--- begin Supplied material ---
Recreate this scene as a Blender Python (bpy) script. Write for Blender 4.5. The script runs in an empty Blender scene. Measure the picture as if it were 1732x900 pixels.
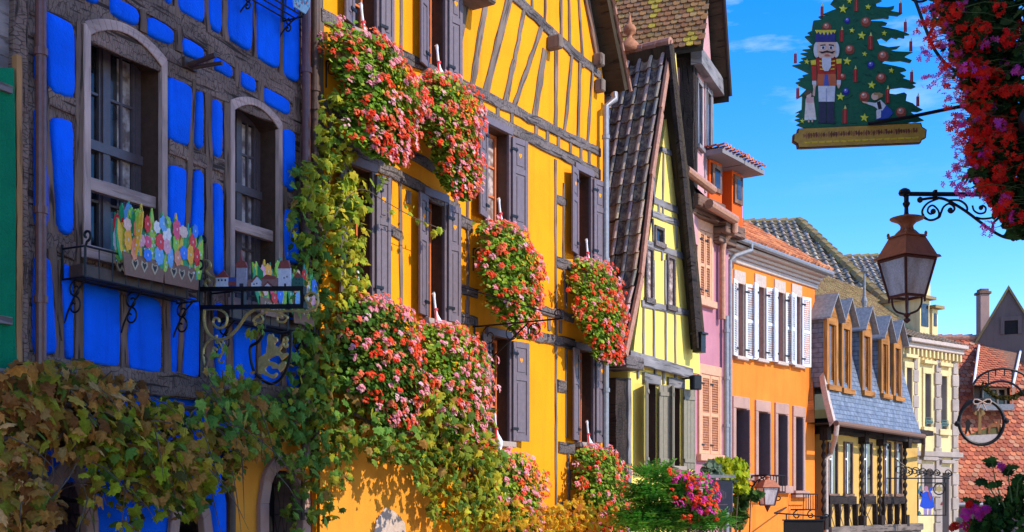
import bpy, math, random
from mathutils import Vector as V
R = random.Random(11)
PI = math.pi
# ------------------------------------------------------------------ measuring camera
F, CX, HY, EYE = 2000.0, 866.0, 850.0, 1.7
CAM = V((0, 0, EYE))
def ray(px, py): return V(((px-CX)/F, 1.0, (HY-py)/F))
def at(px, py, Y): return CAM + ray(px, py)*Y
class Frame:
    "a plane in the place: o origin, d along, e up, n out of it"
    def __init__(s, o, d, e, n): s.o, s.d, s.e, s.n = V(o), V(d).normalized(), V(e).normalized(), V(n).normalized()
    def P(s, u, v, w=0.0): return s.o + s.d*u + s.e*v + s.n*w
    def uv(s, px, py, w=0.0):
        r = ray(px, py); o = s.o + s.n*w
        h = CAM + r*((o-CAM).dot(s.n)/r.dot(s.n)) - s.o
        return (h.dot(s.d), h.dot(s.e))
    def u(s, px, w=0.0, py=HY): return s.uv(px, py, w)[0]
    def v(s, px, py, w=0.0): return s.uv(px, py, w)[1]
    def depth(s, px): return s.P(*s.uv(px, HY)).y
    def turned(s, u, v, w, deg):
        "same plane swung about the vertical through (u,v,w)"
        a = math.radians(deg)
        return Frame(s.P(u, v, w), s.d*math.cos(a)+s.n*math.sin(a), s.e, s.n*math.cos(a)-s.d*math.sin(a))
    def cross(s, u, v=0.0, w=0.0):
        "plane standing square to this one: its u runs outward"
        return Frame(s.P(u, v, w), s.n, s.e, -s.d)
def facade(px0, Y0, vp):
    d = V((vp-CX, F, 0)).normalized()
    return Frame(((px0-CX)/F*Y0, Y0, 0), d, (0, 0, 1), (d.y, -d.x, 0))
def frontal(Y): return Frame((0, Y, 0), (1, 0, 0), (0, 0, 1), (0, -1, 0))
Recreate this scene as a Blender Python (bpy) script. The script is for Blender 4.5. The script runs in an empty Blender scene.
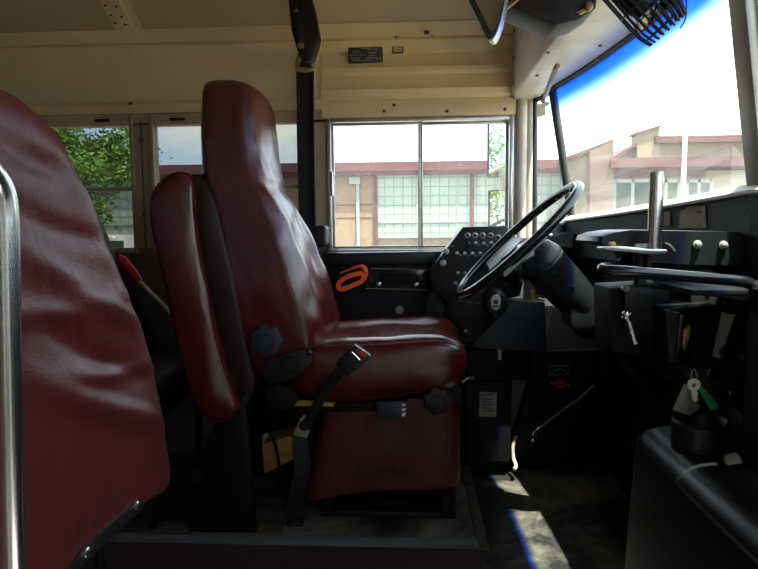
--- end Supplied material ---
## [Instruction]
Transcribe every record above exactly as written, leaving out any pictures.

## [Output]
Recreate this scene as a Blender Python (bpy) script. Write for Blender 4.5. The script runs in an empty Blender scene. Measure the picture as if it were 1732x900 pixels.
import bpy, math, random
from mathutils import Vector as V
R = random.Random(11)
PI = math.pi
# ------------------------------------------------------------------ measuring camera
F, CX, HY, EYE = 2000.0, 866.0, 850.0, 1.7
CAM = V((0, 0, EYE))
def ray(px, py): return V(((px-CX)/F, 1.0, (HY-py)/F))
def at(px, py, Y): return CAM + ray(px, py)*Y
class Frame:
    "a plane in the place: o origin, d along, e up, n out of it"
    def __init__(s, o, d, e, n): s.o, s.d, s.e, s.n = V(o), V(d).normalized(), V(e).normalized(), V(n).normalized()
    def P(s, u, v, w=0.0): return s.o + s.d*u + s.e*v + s.n*w
    def uv(s, px, py, w=0.0):
        r = ray(px, py); o = s.o + s.n*w
        h = CAM + r*((o-CAM).dot(s.n)/r.dot(s.n)) - s.o
        return (h.dot(s.d), h.dot(s.e))
    def u(s, px, w=0.0, py=HY): return s.uv(px, py, w)[0]
    def v(s, px, py, w=0.0): return s.uv(px, py, w)[1]
    def depth(s, px): return s.P(*s.uv(px, HY)).y
    def turned(s, u, v, w, deg):
        "same plane swung about the vertical through (u,v,w)"
        a = math.radians(deg)
        return Frame(s.P(u, v, w), s.d*math.cos(a)+s.n*math.sin(a), s.e, s.n*math.cos(a)-s.d*math.sin(a))
    def cross(s, u, v=0.0, w=0.0):
        "plane standing square to this one: its u runs outward"
        return Frame(s.P(u, v, w), s.n, s.e, -s.d)
def facade(px0, Y0, vp):
    d = V((vp-CX, F, 0)).normalized()
    return Frame(((px0-CX)/F*Y0, Y0, 0), d, (0, 0, 1), (d.y, -d.x, 0))
def frontal(Y): return Frame((0, Y, 0), (1, 0, 0), (0, 0, 1), (0, -1, 0))
Recreate this scene as a Blender Python (bpy) script. The script is for Blender 4.5. The script runs in an empty Blender scene.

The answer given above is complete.